# WHAT IS REQUIRED:
Using the records below, copy exactly the part that opens with the line holding "Write the bpy script that would produce this render. Write" and closes with the line holding "R = random.Random(7)", minus the pictures.

(Rows from a 3D scene dataset)
Start
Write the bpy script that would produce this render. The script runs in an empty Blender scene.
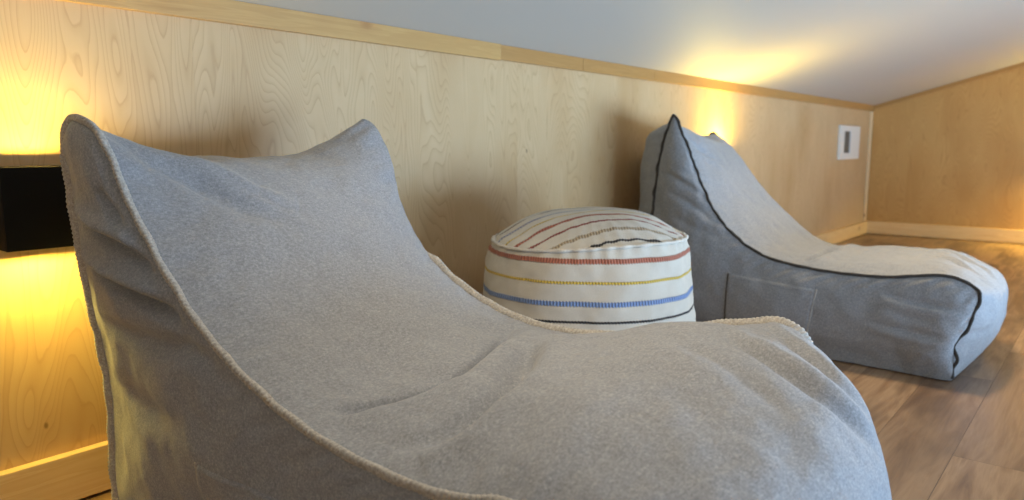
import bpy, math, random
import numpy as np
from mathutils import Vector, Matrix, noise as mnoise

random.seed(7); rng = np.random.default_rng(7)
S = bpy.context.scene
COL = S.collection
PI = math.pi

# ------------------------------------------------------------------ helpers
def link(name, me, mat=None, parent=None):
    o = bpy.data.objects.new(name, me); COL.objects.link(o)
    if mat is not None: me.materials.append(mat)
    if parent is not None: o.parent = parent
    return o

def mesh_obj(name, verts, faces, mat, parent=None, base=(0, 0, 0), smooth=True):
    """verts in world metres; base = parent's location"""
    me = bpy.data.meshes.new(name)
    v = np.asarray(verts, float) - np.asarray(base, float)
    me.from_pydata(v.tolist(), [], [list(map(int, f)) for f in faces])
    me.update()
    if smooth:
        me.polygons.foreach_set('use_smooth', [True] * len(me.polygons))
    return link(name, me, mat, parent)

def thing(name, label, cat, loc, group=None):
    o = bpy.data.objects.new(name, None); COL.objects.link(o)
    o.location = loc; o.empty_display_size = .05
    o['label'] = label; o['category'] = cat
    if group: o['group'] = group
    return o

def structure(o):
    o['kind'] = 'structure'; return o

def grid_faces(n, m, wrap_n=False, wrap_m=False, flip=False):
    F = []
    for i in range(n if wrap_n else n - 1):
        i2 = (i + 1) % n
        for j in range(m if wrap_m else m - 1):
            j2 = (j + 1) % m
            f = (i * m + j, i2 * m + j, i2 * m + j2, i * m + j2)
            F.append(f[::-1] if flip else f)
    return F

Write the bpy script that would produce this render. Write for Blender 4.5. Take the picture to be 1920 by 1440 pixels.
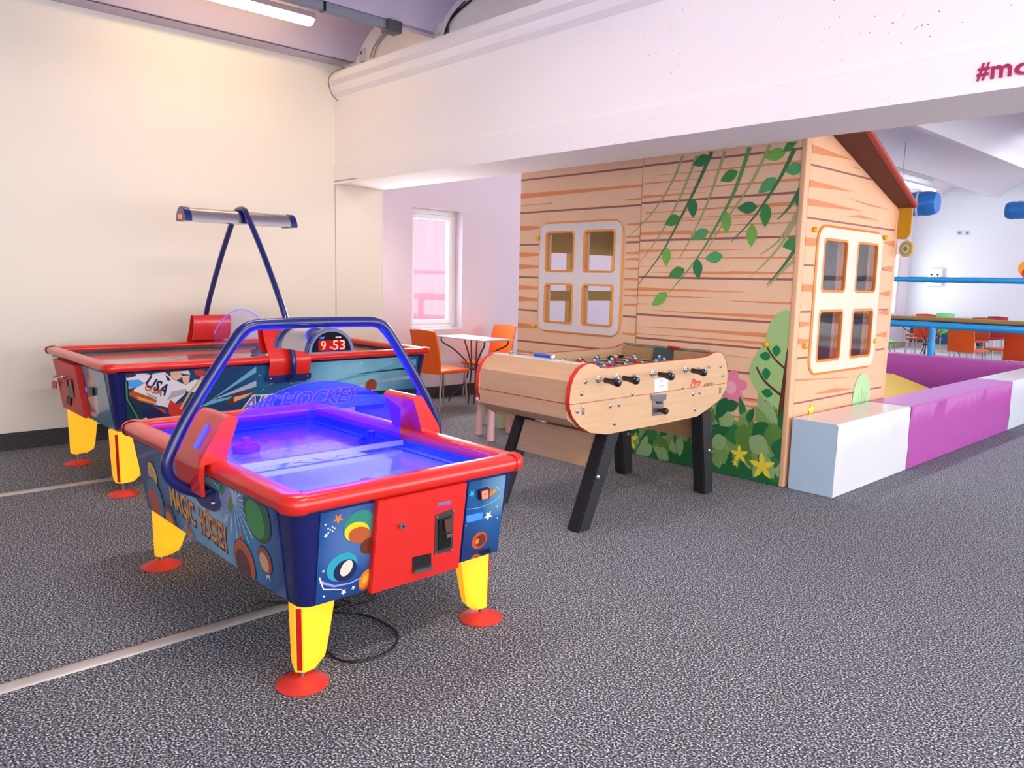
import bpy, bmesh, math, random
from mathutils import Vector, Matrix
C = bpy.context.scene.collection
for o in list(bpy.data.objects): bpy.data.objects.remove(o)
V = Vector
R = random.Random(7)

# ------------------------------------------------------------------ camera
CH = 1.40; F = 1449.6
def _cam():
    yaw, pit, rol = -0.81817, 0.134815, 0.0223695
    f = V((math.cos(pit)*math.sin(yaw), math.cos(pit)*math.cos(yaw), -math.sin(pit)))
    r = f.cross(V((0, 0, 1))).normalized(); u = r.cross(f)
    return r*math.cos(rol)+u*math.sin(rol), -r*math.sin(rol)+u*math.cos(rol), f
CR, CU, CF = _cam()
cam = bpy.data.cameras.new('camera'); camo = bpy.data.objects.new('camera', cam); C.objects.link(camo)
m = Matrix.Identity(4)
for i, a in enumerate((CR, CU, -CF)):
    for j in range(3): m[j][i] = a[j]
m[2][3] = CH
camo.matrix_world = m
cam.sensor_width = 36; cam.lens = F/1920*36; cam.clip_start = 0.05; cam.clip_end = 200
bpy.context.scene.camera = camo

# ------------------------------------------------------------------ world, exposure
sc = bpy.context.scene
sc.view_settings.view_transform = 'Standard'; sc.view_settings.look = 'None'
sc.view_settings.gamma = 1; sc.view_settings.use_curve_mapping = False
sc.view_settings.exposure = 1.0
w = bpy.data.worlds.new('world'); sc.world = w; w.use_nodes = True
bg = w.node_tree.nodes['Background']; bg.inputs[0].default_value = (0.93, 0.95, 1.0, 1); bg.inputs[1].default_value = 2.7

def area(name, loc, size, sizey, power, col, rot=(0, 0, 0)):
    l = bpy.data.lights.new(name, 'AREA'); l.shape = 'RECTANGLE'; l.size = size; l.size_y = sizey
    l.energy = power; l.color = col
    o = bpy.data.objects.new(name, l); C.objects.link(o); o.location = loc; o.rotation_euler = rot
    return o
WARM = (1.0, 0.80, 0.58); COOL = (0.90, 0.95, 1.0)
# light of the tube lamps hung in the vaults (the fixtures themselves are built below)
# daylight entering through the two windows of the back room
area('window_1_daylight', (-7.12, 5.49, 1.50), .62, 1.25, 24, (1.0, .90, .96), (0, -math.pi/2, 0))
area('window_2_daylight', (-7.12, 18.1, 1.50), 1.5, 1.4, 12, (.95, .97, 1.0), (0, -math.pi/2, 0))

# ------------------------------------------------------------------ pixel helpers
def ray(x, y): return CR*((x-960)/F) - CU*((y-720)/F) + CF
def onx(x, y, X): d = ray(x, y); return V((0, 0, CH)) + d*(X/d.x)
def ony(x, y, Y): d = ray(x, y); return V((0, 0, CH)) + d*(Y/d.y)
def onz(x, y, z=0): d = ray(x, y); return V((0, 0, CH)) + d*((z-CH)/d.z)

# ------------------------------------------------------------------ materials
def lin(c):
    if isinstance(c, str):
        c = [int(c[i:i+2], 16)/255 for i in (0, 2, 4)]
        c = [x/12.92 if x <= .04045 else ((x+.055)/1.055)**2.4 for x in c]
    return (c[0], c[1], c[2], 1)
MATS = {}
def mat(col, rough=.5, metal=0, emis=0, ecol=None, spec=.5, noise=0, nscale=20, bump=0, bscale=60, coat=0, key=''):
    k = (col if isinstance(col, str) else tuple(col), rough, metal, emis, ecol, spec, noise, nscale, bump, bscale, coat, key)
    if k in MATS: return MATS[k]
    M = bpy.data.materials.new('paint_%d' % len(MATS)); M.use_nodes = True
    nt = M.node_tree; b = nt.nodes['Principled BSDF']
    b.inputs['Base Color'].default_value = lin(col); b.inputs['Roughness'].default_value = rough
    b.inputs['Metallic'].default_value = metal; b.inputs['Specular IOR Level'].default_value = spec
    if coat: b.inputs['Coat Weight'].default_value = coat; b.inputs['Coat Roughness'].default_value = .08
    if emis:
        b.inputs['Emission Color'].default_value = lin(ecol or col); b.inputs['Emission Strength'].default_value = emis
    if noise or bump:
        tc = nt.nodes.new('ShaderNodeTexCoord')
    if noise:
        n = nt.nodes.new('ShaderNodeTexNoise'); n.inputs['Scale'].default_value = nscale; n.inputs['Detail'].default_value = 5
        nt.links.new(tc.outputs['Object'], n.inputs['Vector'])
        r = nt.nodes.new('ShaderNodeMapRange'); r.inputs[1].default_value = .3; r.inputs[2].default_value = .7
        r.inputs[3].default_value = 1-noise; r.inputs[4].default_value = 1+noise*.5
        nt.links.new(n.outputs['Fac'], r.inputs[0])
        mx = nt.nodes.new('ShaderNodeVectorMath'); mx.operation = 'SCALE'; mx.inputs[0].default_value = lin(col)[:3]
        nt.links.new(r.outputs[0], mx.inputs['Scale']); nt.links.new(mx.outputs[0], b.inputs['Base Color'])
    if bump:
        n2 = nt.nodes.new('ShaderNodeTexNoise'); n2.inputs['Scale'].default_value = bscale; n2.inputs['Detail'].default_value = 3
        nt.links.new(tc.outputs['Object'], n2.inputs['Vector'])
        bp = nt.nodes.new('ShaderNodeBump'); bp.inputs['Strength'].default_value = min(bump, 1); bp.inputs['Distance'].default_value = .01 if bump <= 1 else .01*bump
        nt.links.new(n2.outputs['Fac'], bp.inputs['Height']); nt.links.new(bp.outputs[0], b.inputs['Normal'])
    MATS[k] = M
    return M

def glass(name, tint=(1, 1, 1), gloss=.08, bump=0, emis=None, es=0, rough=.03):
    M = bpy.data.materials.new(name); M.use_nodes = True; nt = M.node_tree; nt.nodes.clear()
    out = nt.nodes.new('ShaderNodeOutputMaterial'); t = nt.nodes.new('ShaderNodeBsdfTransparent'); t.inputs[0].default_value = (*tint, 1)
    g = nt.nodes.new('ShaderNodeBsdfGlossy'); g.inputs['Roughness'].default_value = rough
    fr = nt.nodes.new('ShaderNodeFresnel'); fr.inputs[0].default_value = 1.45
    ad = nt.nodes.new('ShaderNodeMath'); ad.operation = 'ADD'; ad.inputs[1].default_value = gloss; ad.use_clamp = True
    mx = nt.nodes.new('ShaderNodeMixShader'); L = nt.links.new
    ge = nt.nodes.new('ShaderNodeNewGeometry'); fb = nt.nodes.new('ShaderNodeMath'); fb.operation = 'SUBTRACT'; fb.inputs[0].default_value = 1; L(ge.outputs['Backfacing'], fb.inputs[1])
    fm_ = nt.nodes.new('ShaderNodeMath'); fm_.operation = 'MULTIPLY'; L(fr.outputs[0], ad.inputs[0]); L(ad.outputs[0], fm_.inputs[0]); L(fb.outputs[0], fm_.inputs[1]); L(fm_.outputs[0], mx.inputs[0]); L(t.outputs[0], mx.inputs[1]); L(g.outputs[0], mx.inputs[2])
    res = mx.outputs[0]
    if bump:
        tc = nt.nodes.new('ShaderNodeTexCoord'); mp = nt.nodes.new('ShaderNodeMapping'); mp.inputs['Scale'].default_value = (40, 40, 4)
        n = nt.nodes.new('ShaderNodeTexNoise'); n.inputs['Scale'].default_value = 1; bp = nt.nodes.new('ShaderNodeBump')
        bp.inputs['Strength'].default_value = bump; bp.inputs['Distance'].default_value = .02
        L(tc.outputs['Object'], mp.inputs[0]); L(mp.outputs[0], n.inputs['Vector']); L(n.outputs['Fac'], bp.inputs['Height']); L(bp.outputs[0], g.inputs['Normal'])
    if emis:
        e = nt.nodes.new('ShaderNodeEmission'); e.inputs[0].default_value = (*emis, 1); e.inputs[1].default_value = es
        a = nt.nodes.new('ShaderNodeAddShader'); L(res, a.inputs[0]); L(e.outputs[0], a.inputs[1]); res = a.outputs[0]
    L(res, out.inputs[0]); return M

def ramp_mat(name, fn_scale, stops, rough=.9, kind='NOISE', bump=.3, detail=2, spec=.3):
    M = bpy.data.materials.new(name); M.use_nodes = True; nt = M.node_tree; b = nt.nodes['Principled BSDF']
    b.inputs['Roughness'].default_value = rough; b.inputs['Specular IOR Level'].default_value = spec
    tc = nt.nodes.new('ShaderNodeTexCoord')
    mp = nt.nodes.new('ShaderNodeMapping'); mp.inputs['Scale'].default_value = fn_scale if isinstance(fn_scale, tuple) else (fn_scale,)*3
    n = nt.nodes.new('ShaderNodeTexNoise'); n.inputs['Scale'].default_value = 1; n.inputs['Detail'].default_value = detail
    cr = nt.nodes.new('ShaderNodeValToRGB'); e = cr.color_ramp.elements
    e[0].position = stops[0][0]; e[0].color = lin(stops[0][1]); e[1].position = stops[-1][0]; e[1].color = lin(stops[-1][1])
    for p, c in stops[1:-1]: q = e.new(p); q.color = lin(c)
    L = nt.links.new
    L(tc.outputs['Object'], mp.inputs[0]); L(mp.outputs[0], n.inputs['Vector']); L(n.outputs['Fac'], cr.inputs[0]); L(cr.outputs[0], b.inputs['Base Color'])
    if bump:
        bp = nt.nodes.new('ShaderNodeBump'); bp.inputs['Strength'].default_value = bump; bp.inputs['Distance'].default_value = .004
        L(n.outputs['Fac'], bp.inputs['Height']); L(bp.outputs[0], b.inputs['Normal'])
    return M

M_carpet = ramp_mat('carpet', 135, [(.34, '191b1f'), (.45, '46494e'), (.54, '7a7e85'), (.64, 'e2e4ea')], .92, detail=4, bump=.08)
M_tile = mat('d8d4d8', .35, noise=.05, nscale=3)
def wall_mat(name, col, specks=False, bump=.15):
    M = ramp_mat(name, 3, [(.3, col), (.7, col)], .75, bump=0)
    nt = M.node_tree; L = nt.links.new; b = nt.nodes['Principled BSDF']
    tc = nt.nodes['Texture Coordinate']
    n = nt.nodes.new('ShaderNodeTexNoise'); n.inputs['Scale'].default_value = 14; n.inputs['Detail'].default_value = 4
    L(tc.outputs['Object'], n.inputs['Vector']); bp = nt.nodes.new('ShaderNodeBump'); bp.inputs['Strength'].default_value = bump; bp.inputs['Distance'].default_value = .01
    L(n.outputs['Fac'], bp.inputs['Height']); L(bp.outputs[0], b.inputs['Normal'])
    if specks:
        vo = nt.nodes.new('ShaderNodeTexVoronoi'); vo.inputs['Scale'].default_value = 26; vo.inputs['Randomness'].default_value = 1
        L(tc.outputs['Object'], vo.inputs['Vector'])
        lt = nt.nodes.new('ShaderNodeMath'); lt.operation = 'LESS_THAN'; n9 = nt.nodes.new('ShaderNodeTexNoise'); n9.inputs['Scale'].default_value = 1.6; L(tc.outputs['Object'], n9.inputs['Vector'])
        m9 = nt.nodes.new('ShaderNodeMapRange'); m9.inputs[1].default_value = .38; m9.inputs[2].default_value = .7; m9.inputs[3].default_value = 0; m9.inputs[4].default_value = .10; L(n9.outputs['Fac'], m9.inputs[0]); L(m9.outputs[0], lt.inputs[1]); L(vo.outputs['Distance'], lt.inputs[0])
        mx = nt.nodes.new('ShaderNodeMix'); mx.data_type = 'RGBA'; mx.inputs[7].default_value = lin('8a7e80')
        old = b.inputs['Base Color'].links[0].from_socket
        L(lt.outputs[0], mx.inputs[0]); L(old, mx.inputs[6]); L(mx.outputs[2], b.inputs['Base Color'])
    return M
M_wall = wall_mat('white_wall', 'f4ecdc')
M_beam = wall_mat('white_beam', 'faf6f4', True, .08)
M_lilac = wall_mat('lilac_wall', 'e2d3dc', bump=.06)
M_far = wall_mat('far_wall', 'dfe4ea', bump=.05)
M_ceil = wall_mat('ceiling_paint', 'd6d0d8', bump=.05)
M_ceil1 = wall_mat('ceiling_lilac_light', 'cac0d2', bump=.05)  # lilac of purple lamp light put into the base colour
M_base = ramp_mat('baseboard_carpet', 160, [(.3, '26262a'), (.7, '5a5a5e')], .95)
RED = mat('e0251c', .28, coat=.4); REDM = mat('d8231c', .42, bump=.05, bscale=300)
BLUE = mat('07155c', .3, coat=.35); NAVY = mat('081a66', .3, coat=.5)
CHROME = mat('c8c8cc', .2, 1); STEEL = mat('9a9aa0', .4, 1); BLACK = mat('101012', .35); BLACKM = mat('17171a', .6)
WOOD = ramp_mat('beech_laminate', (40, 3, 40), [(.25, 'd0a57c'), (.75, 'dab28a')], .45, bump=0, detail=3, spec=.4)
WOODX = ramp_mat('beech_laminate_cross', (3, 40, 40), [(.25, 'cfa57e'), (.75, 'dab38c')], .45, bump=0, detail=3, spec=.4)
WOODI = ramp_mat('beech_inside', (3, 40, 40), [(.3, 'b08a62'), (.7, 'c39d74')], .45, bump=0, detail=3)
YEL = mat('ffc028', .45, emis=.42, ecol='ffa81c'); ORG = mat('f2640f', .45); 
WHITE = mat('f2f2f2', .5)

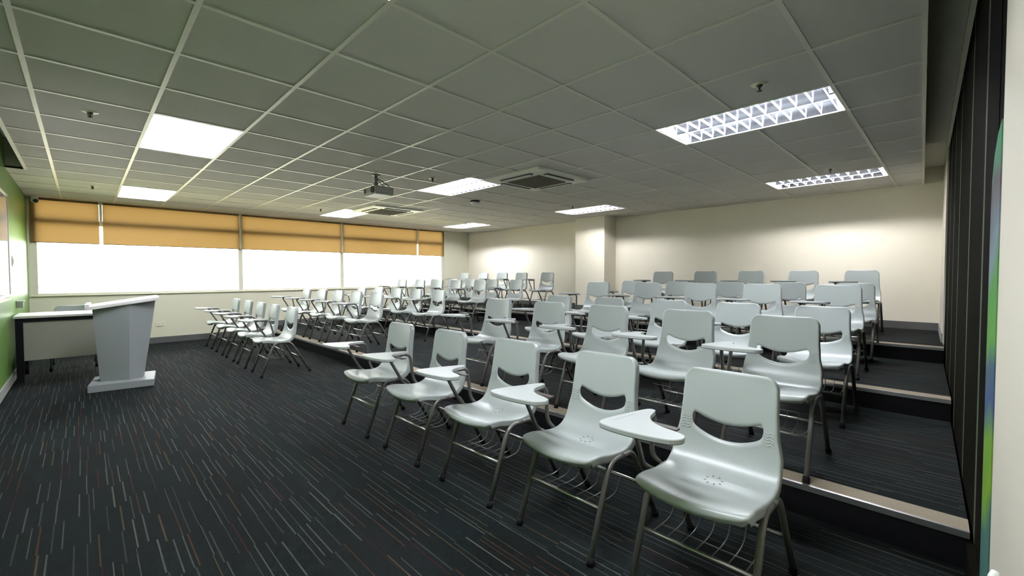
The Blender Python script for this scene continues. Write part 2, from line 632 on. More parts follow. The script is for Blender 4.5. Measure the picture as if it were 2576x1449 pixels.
End
# TASK OUTPUT:
Write the bpy script that would produce this render. Write for Blender 4.5. Take the picture to be 1920 by 1440 pixels.
import bpy, bmesh, math, random
from mathutils import Vector, Matrix
C = bpy.context.scene.collection
for o in list(bpy.data.objects): bpy.data.objects.remove(o)
V = Vector
R = random.Random(7)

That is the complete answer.